- [EXTRACTED DATA]:
════════════════

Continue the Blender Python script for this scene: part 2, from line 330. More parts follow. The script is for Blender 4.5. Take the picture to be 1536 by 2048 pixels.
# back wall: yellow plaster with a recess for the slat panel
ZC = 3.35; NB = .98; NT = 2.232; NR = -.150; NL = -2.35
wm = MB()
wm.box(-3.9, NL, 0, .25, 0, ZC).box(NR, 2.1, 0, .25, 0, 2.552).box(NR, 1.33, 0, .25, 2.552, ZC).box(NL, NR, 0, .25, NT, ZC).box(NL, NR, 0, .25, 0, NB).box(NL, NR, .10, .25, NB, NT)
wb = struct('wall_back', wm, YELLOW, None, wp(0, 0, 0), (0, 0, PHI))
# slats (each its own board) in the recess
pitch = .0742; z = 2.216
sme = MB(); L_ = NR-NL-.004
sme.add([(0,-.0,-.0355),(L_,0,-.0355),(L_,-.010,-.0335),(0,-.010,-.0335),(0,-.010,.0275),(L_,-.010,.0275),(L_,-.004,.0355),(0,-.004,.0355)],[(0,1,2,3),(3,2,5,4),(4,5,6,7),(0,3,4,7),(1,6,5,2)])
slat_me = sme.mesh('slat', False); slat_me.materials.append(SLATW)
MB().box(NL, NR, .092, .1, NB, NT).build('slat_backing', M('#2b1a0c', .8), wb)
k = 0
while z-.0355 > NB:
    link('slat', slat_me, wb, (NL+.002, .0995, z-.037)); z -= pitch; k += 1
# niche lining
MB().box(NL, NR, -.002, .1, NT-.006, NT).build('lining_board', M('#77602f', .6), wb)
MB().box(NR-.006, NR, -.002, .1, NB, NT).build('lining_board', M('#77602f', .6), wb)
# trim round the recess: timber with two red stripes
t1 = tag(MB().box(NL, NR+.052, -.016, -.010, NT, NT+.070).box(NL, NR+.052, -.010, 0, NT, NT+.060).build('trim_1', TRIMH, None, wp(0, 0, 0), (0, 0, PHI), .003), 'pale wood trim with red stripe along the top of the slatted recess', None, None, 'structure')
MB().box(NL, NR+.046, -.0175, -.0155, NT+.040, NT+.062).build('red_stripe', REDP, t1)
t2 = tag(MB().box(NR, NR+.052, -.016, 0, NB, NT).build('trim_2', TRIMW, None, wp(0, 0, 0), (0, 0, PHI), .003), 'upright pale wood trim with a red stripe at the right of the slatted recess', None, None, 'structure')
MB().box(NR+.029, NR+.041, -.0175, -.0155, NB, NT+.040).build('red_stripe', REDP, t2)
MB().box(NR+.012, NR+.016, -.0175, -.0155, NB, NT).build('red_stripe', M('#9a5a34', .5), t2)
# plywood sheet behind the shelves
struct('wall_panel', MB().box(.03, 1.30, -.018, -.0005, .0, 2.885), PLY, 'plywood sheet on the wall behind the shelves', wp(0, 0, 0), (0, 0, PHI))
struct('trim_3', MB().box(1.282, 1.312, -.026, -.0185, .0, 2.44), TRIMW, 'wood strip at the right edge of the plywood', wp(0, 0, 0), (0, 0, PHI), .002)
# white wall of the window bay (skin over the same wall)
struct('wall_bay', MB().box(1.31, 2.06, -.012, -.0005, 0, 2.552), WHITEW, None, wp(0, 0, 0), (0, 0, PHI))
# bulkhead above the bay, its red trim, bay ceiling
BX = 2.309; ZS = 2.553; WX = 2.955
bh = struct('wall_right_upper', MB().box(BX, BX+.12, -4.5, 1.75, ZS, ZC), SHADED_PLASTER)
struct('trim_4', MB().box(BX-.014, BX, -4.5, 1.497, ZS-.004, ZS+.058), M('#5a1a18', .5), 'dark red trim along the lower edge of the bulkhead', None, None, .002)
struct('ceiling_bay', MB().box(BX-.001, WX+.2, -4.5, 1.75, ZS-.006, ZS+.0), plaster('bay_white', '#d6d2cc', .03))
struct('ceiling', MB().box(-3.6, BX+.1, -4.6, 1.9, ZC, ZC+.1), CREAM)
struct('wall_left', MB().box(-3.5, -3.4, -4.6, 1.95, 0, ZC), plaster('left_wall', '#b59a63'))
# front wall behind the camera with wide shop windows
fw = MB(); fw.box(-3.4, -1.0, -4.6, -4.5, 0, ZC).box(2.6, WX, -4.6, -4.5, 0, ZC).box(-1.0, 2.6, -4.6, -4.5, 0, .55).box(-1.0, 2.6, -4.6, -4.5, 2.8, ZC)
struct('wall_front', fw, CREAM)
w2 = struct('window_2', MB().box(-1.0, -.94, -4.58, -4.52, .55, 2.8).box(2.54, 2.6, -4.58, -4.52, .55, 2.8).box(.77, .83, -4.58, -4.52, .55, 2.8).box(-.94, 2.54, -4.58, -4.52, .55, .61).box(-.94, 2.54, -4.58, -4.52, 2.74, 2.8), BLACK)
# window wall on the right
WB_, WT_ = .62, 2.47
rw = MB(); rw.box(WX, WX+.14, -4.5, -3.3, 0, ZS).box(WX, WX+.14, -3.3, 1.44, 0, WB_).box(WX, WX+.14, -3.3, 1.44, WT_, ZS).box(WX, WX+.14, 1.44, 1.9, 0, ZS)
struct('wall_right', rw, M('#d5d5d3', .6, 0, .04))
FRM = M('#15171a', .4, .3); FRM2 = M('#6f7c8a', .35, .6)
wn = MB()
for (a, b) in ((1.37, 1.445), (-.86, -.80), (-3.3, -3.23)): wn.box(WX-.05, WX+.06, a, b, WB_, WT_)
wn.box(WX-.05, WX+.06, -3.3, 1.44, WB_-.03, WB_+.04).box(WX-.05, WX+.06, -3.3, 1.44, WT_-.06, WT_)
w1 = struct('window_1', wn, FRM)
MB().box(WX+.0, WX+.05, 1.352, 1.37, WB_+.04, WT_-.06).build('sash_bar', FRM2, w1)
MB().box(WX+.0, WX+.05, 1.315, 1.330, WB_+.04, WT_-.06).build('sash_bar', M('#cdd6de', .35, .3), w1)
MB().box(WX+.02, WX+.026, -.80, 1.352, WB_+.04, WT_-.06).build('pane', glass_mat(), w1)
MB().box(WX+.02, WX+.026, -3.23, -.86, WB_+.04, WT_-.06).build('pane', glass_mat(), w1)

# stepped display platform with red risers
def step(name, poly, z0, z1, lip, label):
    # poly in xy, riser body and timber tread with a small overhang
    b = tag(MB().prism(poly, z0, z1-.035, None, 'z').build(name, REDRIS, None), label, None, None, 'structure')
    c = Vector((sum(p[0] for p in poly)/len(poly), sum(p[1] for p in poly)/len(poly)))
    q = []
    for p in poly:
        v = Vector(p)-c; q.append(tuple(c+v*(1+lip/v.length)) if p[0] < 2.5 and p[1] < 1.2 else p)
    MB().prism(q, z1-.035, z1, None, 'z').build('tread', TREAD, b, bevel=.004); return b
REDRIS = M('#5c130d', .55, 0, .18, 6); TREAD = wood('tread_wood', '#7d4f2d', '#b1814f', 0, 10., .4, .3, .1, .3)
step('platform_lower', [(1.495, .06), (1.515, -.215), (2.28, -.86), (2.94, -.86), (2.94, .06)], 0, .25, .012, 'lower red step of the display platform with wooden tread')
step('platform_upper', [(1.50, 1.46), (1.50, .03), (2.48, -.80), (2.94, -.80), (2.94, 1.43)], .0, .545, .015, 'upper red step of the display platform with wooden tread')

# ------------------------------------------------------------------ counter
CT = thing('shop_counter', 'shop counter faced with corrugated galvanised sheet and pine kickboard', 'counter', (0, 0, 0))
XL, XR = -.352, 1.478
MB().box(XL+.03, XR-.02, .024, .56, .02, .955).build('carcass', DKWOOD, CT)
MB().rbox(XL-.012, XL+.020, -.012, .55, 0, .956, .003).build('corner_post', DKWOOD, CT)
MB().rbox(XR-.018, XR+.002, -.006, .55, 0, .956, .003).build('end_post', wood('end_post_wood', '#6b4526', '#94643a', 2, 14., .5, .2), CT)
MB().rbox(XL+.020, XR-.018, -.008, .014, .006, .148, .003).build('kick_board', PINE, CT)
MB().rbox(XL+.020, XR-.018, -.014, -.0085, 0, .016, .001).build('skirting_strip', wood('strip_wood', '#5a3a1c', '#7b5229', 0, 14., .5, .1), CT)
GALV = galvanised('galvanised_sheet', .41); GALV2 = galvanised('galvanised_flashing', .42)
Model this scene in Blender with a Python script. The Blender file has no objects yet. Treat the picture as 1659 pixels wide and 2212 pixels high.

════════════════

- [TASK GOAL]: Scan the listing above for the word "Python" and show each line where it is found.

- [TASK OUTPUT]:
Continue the Blender Python script for this scene: part 2, from line 330. More parts follow. The script is for Blender 4.5. Take the picture to be 1536 by 2048 pixels.
Model this scene in Blender with a Python script. The Blender file has no objects yet. Treat the picture as 1659 pixels wide and 2212 pixels high.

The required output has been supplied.